*Exercise goal*
From the first line of the listing below to the line with "sc = bpy.context.scene", print each line exactly, and nothing more. Leave out the pictures.

——————

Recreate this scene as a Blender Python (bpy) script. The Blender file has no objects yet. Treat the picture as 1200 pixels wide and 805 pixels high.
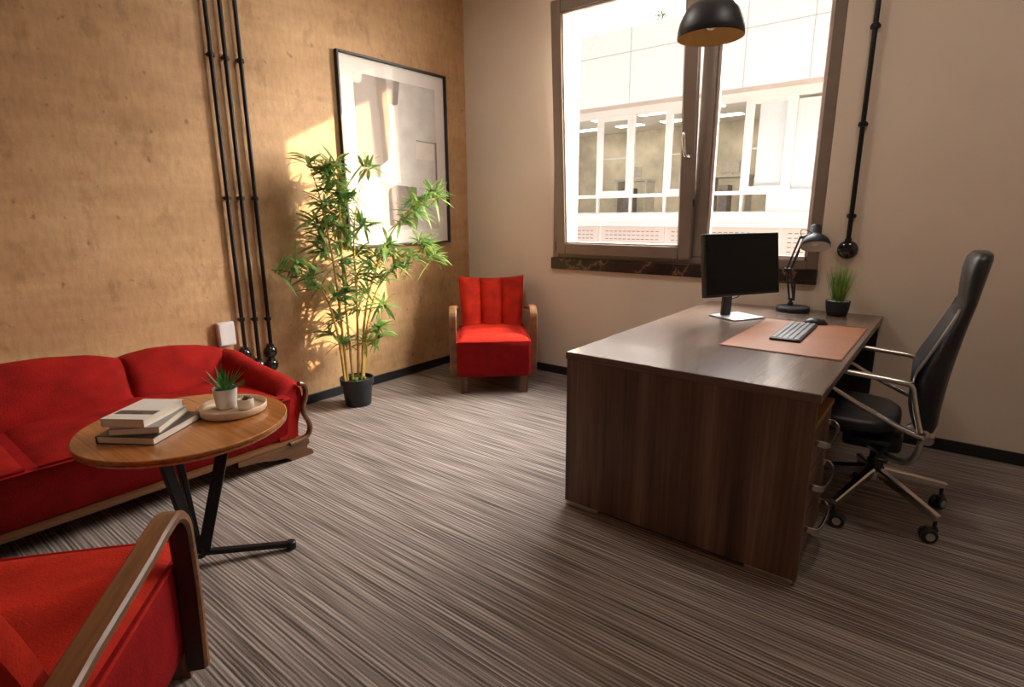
import bpy, bmesh, math, random
from mathutils import Vector, Matrix
random.seed(7)
R = math.radians
PI = math.pi
C = bpy.context.scene.collection
sc = bpy.context.scene

# ------------------------------------------------------------------ materials
def nodes(name):
    m = bpy.data.materials.new(name); m.use_nodes = True
    nt = m.node_tree
    return m, nt, nt.nodes['Principled BSDF']
def N(nt, t, **k):
    n = nt.nodes.new(t)
    for a, v in k.items(): setattr(n, a, v)
    return n
def mat(name, col, rough=.5, metal=0., var=.12, scale=12., stretch=(1, 1, 1), bump=0., bscale=None, sheen=0., coat=0., spec=.5, detail=4., emit=None, estr=0.):
    """principled surface whose base colour wanders with a stretched noise"""
    m, nt, b = nodes(name)
    tc = N(nt, 'ShaderNodeTexCoord'); mp = N(nt, 'ShaderNodeMapping')
    mp.inputs['Scale'].default_value = stretch
    nt.links.new(tc.outputs['Object'], mp.inputs['Vector'])
    nz = N(nt, 'ShaderNodeTexNoise'); nz.inputs['Scale'].default_value = scale; nz.inputs['Detail'].default_value = detail
    nt.links.new(mp.outputs[0], nz.inputs['Vector'])
    rp = N(nt, 'ShaderNodeValToRGB')
    rp.color_ramp.elements[0].position = .3; rp.color_ramp.elements[1].position = .7
    rp.color_ramp.elements[0].color = (*[c * (1 - var) for c in col], 1)
    rp.color_ramp.elements[1].color = (*[min(1, c * (1 + var)) for c in col], 1)
    nt.links.new(nz.outputs['Fac'], rp.inputs[0]); nt.links.new(rp.outputs[0], b.inputs['Base Color'])
    b.inputs['Roughness'].default_value = rough; b.inputs['Metallic'].default_value = metal
    b.inputs['Specular IOR Level'].default_value = spec
    if sheen: b.inputs['Sheen Weight'].default_value = sheen; b.inputs['Sheen Roughness'].default_value = .4
    if coat: b.inputs['Coat Weight'].default_value = coat; b.inputs['Coat Roughness'].default_value = .15
    if bump:
        n2 = nz
        if bscale:
            n2 = N(nt, 'ShaderNodeTexNoise'); n2.inputs['Scale'].default_value = bscale; n2.inputs['Detail'].default_value = 3
            nt.links.new(mp.outputs[0], n2.inputs['Vector'])
        bp = N(nt, 'ShaderNodeBump'); bp.inputs['Strength'].default_value = bump; bp.inputs['Distance'].default_value = .01
        nt.links.new(n2.outputs['Fac'], bp.inputs['Height']); nt.links.new(bp.outputs[0], b.inputs['Normal'])
    if emit:
        b.inputs['Emission Color'].default_value = (*emit, 1); b.inputs['Emission Strength'].default_value = estr
    return m
def ramp(nt, stops):
    r = N(nt, 'ShaderNodeValToRGB'); cr = r.color_ramp
    while len(cr.elements) < len(stops): cr.elements.new(.5)
    for e, (p, c) in zip(cr.elements, stops): e.position = p; e.color = (*c, 1)
    return r
def noise(nt, src, scale, stretch=(1, 1, 1), detail=4, rough=.55, loc=(0, 0, 0)):
    mp = N(nt, 'ShaderNodeMapping'); mp.inputs['Scale'].default_value = stretch; mp.inputs['Location'].default_value = loc
    nt.links.new(src, mp.inputs['Vector'])
    n = N(nt, 'ShaderNodeTexNoise'); n.inputs['Scale'].default_value = scale; n.inputs['Detail'].default_value = detail; n.inputs['Roughness'].default_value = rough
    nt.links.new(mp.outputs[0], n.inputs['Vector'])
    return n.outputs['Fac']
def mix(nt, a, b, f, mode='MIX'):
    m = N(nt, 'ShaderNodeMix', data_type='RGBA', blend_type=mode)
    if isinstance(f, (int, float)): m.inputs[0].default_value = f
    else: nt.links.new(f, m.inputs[0])
    for i, v in ((6, a), (7, b)):
        if isinstance(v, tuple): m.inputs[i].default_value = (*v, 1)
        else: nt.links.new(v, m.inputs[i])
    return m.outputs[2]
def wood(name, dark, light, axis='Z', rough=.4, scale=1., coat=0., spec=.5):
    """streaky grain running along one object axis"""
    m, nt, b = nodes(name)
    tc = N(nt, 'ShaderNodeTexCoord'); o = tc.outputs['Object']
    st = {'X': (.35, 6, 6), 'Y': (6, .35, 6), 'Z': (6, 6, .35)}[axis]
    st2 = {'X': (1.2, 60, 60), 'Y': (60, 1.2, 60), 'Z': (60, 60, 1.2)}[axis]
    f1 = noise(nt, o, 1.6 * scale, st, 5); f2 = noise(nt, o, 1.5 * scale, st2, 3)
    r = ramp(nt, [(.3, dark), (.52, tuple((a + c) / 2 for a, c in zip(dark, light))), (.72, light)])
    nt.links.new(f1, r.inputs[0])
    r2 = ramp(nt, [(.35, (.72, .70, .68)), (.65, (1.08, 1.06, 1.04))]); nt.links.new(f2, r2.inputs[0])
    nt.links.new(mix(nt, r.outputs[0], r2.outputs[0], 1., 'MULTIPLY'), b.inputs['Base Color'])
    b.inputs['Roughness'].default_value = rough; b.inputs['Specular IOR Level'].default_value = spec
    if coat: b.inputs['Coat Weight'].default_value = coat; b.inputs['Coat Roughness'].default_value = .12
    return m
def glass(name, tint=(1, 1, 1), refl=.12):
    m = bpy.data.materials.new(name); m.use_nodes = True; nt = m.node_tree
    nt.nodes.remove(nt.nodes['Principled BSDF']); out = nt.nodes['Material Output']
    t = N(nt, 'ShaderNodeBsdfTransparent'); t.inputs[0].default_value = (*tint, 1)
    g = N(nt, 'ShaderNodeBsdfGlossy'); g.inputs['Roughness'].default_value = .02
    lw = N(nt, 'ShaderNodeLayerWeight'); lw.inputs[0].default_value = refl
    ms = N(nt, 'ShaderNodeMixShader')
    nt.links.new(lw.outputs['Fresnel'], ms.inputs[0]); nt.links.new(t.outputs[0], ms.inputs[1]); nt.links.new(g.outputs[0], ms.inputs[2])
    nt.links.new(ms.outputs[0], out.inputs[0])
    return m

def plaster():
    m, nt, b = nodes('ochre_plaster'); o = N(nt, 'ShaderNodeTexCoord').outputs['Object']
    big = ramp(nt, [(.3, (.44, .265, .125)), (.5, (.54, .335, .170)), (.7, (.62, .41, .225))]); nt.links.new(noise(nt, o, 1.1, (1, 1, 1.5), 6, .6), big.inputs[0])
    streak = ramp(nt, [(.35, (.86, .84, .82)), (.6, (1.05, 1.05, 1.05))]); nt.links.new(noise(nt, o, 2.2, (1, .5, 4), 6, .65, (3, 1, 7)), streak.inputs[0])
    c = mix(nt, big.outputs[0], streak.outputs[0], .8, 'MULTIPLY')
    fine = ramp(nt, [(.35, (.88, .87, .85)), (.6, (1.04, 1.04, 1.04))]); nt.links.new(noise(nt, o, 38, (1, 1, .35), 3), fine.inputs[0])
    c = mix(nt, c, fine.outputs[0], .7, 'MULTIPLY')
    sp = ramp(nt, [(.24, (.7, .7, .7)), (.325, (0, 0, 0))]); nt.links.new(noise(nt, o, 17, (1, 1, .8), 2), sp.inputs[0])
    bw = N(nt, 'ShaderNodeRGBToBW'); nt.links.new(sp.outputs[0], bw.inputs[0])
    c = mix(nt, c, (.19, .10, .045), bw.outputs[0])
    nt.links.new(c, b.inputs['Base Color']); b.inputs['Roughness'].default_value = .62
    v1 = ramp(nt, [(.36, (.62, .56, .50)), (.46, (1, 1, 1))]); nt.links.new(noise(nt, o, 4, (1, 1.5, .9), 6, .7, (9, 2, 4)), v1.inputs[0])
    c2 = mix(nt, c, v1.outputs[0], .5, 'MULTIPLY'); nt.links.new(c2, b.inputs['Base Color'])
    bp = N(nt, 'ShaderNodeBump'); bp.inputs['Strength'].default_value = .35; bp.inputs['Distance'].default_value = .006
    nt.links.new(noise(nt, o, 24, (1, 1.2, .8), 5, .65), bp.inputs['Height']); nt.links.new(bp.outputs[0], b.inputs['Normal'])
    return m
def carpet():
    m, nt, b = nodes('striped_carpet'); o = N(nt, 'ShaderNodeTexCoord').outputs['Object']
    wv = N(nt, 'ShaderNodeTexWave', wave_type='BANDS', bands_direction='Y', wave_profile='SIN'); nt.links.new(o, wv.inputs['Vector'])
    wv.inputs['Scale'].default_value = 22.; wv.inputs['Distortion'].default_value = 1.2; wv.inputs['Detail'].default_value = 1.; wv.inputs['Detail Scale'].default_value = .6
    f0 = wv.outputs['Fac']
    f1 = noise(nt, o, 1., (2.2, 95, 1), 0, .5); f2 = noise(nt, o, 1., (1.8, 230, 1), 0, .5, (5, 3, 0)); f4 = noise(nt, o, 330, (1, 1, 1), 1)
    acc = None
    for fx, wt in ((f0, .13), (f1, .37), (f2, .27), (f4, .23)):
        k = N(nt, 'ShaderNodeMath', operation='MULTIPLY_ADD'); nt.links.new(fx, k.inputs[0]); k.inputs[1].default_value = wt
        if acc: nt.links.new(acc, k.inputs[2])
        else: k.inputs[2].default_value = 0
        acc = k.outputs[0]
    a3 = k
    r = ramp(nt, [(.37, (.070, .056, .048)), (.46, (.175, .144, .127)), (.53, (.24, .201, .180)), (.64, (.42, .365, .335))]); nt.links.new(a3.outputs[0], r.inputs[0])
    nt.links.new(r.outputs[0], b.inputs['Base Color']); b.inputs['Roughness'].default_value = .8; b.inputs['Specular IOR Level'].default_value = .25
    bp = N(nt, 'ShaderNodeBump'); bp.inputs['Strength'].default_value = .5; bp.inputs['Distance'].default_value = .004
    nt.links.new(a3.outputs[0], bp.inputs['Height']); nt.links.new(bp.outputs[0], b.inputs['Normal'])
    return m
def marble():
    m, nt, b = nodes('dark_marble'); o = N(nt, 'ShaderNodeTexCoord').outputs['Object']
    r = ramp(nt, [(.40, (.014, .011, .010)), (.49, (.03, .02, .015)), (.505, (.22, .12, .06)), (.52, (.03, .02, .015)), (.7, (.016, .013, .012))])
    nt.links.new(noise(nt, o, 2.3, (1, 1, 1), 5, .6), r.inputs[0]); nt.links.new(r.outputs[0], b.inputs['Base Color']); b.inputs['Roughness'].default_value = .25
    return m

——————

*Full answer*
Recreate this scene as a Blender Python (bpy) script. The Blender file has no objects yet. Treat the picture as 1200 pixels wide and 805 pixels high.
import bpy, bmesh, math, random
from mathutils import Vector, Matrix
random.seed(7)
R = math.radians
PI = math.pi
C = bpy.context.scene.collection
sc = bpy.context.scene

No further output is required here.